Monday 19 January 2009

“Some time I shall sleep out, the rest I’ll whistle.” (William Shakespeare)

A very interesting lunch meeting with Christopher Maclehose and John Calder today. On my way to the Turkish restaurant on The Cut, I popped by the Calder Bookshop, and there I met the actors Peter Pacey and Henry Woolf, who are going to tour Ireland with John Calder in a new production of Beckett’s Endgame in February.

I knew both actors already – they have done some readings at the bookshop, and every now and then I spot them on TV or on some theatre programme. That’s a great thing about the Calder Bookshop: because it’s so close to the Old Vic and the Young Vic, it attracts many great actors, playwrights, novelists and screenwriters. We recently had Simon Callow and Kazuo Ishiguro among our clients, and five A-list Hollywood actors rehearsed at our shop on a Sunday afternoon in December.

Henry Woolf is always full of jokes and anecdotes. Seeing that I had a copy of Murphy in my hands, he told us the story of when Harold Pinter stole a copy of it from the London Library. They were at school together, in 1947 or 1948 – Pinter must have been around seventeen – and Henry and his friends were united in their condemnation of such an antisocial act. “Some poor kid won’t be able to read that book, Harold,” they said. “I don’t think so,” Pinter replied coolly. “The only other time it was taken out was in 1939.” At the time of Pinter's theft, no one had heard of Beckett yet, but Pinter – Henry says – was far ahead of everyone else. John Calder added that the original Routledge edition of Murphy only sold 51 copies. Comforting.

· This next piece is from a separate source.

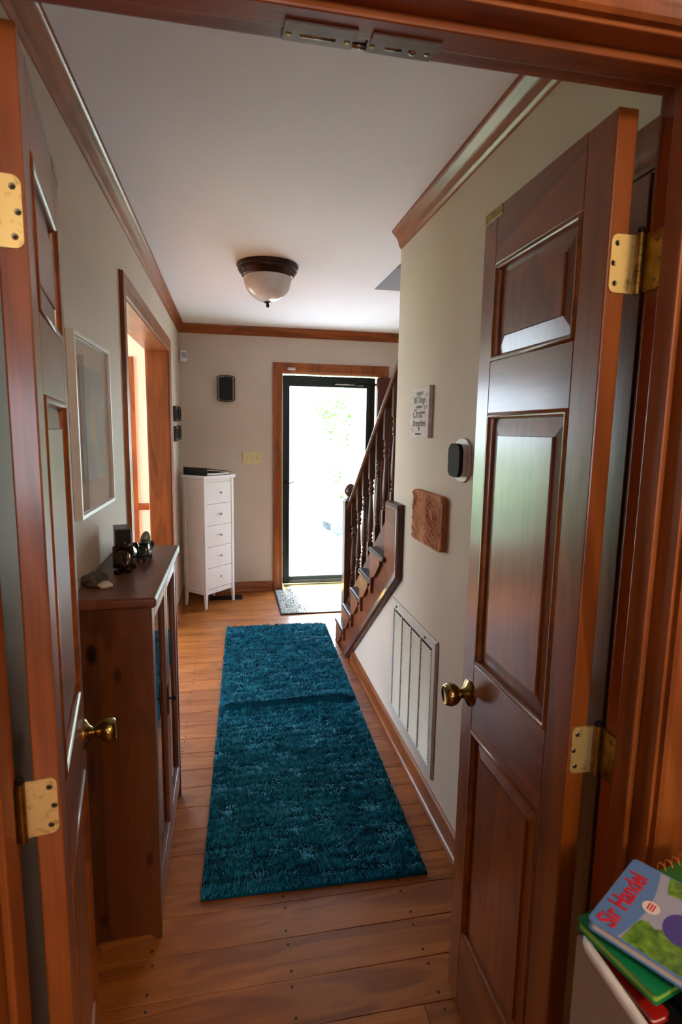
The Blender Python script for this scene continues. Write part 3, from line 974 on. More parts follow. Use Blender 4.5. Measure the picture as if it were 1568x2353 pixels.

At the restaurant, John and Christopher – both in full reminiscing mood – regaled me with a hundred thousand stories and anecdotes from a different publishing era. I was surprised to learn that their friendship goes back a very long way, since the early Sixties at least. And they know the same people – mostly names I have never heard of. But we also talked about Harvill, Alma, the Maclehose press, its phenomenally successful Stieg Larsson series and many other authors and publishing figures. My only regret: I forgot to ask Christopher about his dog Mishka.

I love these lunches with John Calder. The one drawback is that Mr Calder – at the venerable age of eighty-two – is able to outdrink the most consummate publishing executive. So the very thought of doing any work after one of these “meetings”, or writing a vaguely meaningful blog entry, is impossible. You will excuse me then, if I end this post here.